Exercise description - Go through the records and give each one again exactly.

------------

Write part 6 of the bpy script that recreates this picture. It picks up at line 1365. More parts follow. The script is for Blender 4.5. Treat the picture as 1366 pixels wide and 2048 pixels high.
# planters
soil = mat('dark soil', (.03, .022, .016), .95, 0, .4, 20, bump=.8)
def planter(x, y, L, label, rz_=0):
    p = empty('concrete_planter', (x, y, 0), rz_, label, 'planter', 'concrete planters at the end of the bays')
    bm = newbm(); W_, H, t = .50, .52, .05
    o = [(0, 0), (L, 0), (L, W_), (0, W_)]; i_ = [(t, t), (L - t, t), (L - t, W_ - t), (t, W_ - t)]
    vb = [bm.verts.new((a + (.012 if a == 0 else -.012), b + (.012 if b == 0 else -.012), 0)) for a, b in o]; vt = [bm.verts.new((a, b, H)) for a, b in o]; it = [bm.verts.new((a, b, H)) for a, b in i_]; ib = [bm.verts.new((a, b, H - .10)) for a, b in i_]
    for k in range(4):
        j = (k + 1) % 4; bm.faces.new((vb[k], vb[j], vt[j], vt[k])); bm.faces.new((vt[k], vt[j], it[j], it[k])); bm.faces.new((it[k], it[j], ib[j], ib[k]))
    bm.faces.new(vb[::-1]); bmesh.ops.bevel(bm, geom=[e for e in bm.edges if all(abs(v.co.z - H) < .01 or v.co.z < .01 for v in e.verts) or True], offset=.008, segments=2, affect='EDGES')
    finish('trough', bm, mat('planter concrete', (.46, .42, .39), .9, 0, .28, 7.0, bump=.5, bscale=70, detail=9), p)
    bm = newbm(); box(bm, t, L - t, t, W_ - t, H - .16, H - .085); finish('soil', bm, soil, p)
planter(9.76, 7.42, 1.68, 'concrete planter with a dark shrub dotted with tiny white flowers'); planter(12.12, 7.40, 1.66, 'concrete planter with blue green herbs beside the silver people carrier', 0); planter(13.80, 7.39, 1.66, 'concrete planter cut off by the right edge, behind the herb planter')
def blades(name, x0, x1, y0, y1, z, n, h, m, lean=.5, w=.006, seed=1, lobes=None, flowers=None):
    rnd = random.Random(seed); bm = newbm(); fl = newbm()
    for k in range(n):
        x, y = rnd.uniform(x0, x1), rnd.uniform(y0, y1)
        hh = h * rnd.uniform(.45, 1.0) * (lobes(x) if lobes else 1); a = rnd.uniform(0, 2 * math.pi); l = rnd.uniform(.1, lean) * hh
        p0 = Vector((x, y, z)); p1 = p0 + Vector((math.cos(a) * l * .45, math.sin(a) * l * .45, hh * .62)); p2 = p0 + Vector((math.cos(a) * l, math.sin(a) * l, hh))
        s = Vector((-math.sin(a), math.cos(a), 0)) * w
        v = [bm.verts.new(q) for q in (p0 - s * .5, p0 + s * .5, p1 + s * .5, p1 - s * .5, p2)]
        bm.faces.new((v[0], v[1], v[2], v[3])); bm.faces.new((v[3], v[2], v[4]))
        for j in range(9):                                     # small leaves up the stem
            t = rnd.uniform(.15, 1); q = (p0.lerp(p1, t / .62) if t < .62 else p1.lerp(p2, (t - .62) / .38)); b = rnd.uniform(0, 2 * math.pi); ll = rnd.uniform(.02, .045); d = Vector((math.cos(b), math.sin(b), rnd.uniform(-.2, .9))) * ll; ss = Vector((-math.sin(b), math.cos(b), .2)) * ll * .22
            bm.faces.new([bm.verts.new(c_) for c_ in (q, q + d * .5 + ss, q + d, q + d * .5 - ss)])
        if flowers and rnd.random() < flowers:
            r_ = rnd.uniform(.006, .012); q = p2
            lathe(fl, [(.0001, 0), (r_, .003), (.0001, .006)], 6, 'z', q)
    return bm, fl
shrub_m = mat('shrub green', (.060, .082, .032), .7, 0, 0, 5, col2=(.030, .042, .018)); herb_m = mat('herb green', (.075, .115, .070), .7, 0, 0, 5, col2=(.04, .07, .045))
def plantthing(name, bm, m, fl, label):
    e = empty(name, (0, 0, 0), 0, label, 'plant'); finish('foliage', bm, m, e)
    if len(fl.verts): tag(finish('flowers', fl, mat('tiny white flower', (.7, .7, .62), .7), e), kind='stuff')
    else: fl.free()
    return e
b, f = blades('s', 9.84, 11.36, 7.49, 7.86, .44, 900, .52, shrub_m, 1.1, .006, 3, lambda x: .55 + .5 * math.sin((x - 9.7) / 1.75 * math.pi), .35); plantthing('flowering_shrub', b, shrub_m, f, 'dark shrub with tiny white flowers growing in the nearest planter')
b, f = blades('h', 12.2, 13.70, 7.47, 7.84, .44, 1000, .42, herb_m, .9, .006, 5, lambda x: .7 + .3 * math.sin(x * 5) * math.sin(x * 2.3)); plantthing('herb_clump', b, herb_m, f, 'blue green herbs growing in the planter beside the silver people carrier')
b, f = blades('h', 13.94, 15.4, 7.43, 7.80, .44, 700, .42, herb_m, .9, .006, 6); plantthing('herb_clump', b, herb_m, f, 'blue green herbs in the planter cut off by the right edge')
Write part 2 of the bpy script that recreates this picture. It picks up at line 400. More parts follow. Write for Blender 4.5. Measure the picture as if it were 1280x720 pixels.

------------

Expected output -
Write part 6 of the bpy script that recreates this picture. It picks up at line 1365. More parts follow. The script is for Blender 4.5. Treat the picture as 1366 pixels wide and 2048 pixels high.
# planters
soil = mat('dark soil', (.03, .022, .016), .95, 0, .4, 20, bump=.8)
def planter(x, y, L, label, rz_=0):
    p = empty('concrete_planter', (x, y, 0), rz_, label, 'planter', 'concrete planters at the end of the bays')
    bm = newbm(); W_, H, t = .50, .52, .05
    o = [(0, 0), (L, 0), (L, W_), (0, W_)]; i_ = [(t, t), (L - t, t), (L - t, W_ - t), (t, W_ - t)]
    vb = [bm.verts.new((a + (.012 if a == 0 else -.012), b + (.012 if b == 0 else -.012), 0)) for a, b in o]; vt = [bm.verts.new((a, b, H)) for a, b in o]; it = [bm.verts.new((a, b, H)) for a, b in i_]; ib = [bm.verts.new((a, b, H - .10)) for a, b in i_]
    for k in range(4):
        j = (k + 1) % 4; bm.faces.new((vb[k], vb[j], vt[j], vt[k])); bm.faces.new((vt[k], vt[j], it[j], it[k])); bm.faces.new((it[k], it[j], ib[j], ib[k]))
    bm.faces.new(vb[::-1]); bmesh.ops.bevel(bm, geom=[e for e in bm.edges if all(abs(v.co.z - H) < .01 or v.co.z < .01 for v in e.verts) or True], offset=.008, segments=2, affect='EDGES')
    finish('trough', bm, mat('planter concrete', (.46, .42, .39), .9, 0, .28, 7.0, bump=.5, bscale=70, detail=9), p)
    bm = newbm(); box(bm, t, L - t, t, W_ - t, H - .16, H - .085); finish('soil', bm, soil, p)
planter(9.76, 7.42, 1.68, 'concrete planter with a dark shrub dotted with tiny white flowers'); planter(12.12, 7.40, 1.66, 'concrete planter with blue green herbs beside the silver people carrier', 0); planter(13.80, 7.39, 1.66, 'concrete planter cut off by the right edge, behind the herb planter')
def blades(name, x0, x1, y0, y1, z, n, h, m, lean=.5, w=.006, seed=1, lobes=None, flowers=None):
    rnd = random.Random(seed); bm = newbm(); fl = newbm()
    for k in range(n):
        x, y = rnd.uniform(x0, x1), rnd.uniform(y0, y1)
        hh = h * rnd.uniform(.45, 1.0) * (lobes(x) if lobes else 1); a = rnd.uniform(0, 2 * math.pi); l = rnd.uniform(.1, lean) * hh
        p0 = Vector((x, y, z)); p1 = p0 + Vector((math.cos(a) * l * .45, math.sin(a) * l * .45, hh * .62)); p2 = p0 + Vector((math.cos(a) * l, math.sin(a) * l, hh))
        s = Vector((-math.sin(a), math.cos(a), 0)) * w
        v = [bm.verts.new(q) for q in (p0 - s * .5, p0 + s * .5, p1 + s * .5, p1 - s * .5, p2)]
        bm.faces.new((v[0], v[1], v[2], v[3])); bm.faces.new((v[3], v[2], v[4]))
        for j in range(9):                                     # small leaves up the stem
            t = rnd.uniform(.15, 1); q = (p0.lerp(p1, t / .62) if t < .62 else p1.lerp(p2, (t - .62) / .38)); b = rnd.uniform(0, 2 * math.pi); ll = rnd.uniform(.02, .045); d = Vector((math.cos(b), math.sin(b), rnd.uniform(-.2, .9))) * ll; ss = Vector((-math.sin(b), math.cos(b), .2)) * ll * .22
            bm.faces.new([bm.verts.new(c_) for c_ in (q, q + d * .5 + ss, q + d, q + d * .5 - ss)])
        if flowers and rnd.random() < flowers:
            r_ = rnd.uniform(.006, .012); q = p2
            lathe(fl, [(.0001, 0), (r_, .003), (.0001, .006)], 6, 'z', q)
    return bm, fl
shrub_m = mat('shrub green', (.060, .082, .032), .7, 0, 0, 5, col2=(.030, .042, .018)); herb_m = mat('herb green', (.075, .115, .070), .7, 0, 0, 5, col2=(.04, .07, .045))
def plantthing(name, bm, m, fl, label):
    e = empty(name, (0, 0, 0), 0, label, 'plant'); finish('foliage', bm, m, e)
    if len(fl.verts): tag(finish('flowers', fl, mat('tiny white flower', (.7, .7, .62), .7), e), kind='stuff')
    else: fl.free()
    return e
b, f = blades('s', 9.84, 11.36, 7.49, 7.86, .44, 900, .52, shrub_m, 1.1, .006, 3, lambda x: .55 + .5 * math.sin((x - 9.7) / 1.75 * math.pi), .35); plantthing('flowering_shrub', b, shrub_m, f, 'dark shrub with tiny white flowers growing in the nearest planter')
b, f = blades('h', 12.2, 13.70, 7.47, 7.84, .44, 1000, .42, herb_m, .9, .006, 5, lambda x: .7 + .3 * math.sin(x * 5) * math.sin(x * 2.3)); plantthing('herb_clump', b, herb_m, f, 'blue green herbs growing in the planter beside the silver people carrier')
b, f = blades('h', 13.94, 15.4, 7.43, 7.80, .44, 700, .42, herb_m, .9, .006, 6); plantthing('herb_clump', b, herb_m, f, 'blue green herbs in the planter cut off by the right edge')
Write part 2 of the bpy script that recreates this picture. It picks up at line 400. More parts follow. Write for Blender 4.5. Measure the picture as if it were 1280x720 pixels.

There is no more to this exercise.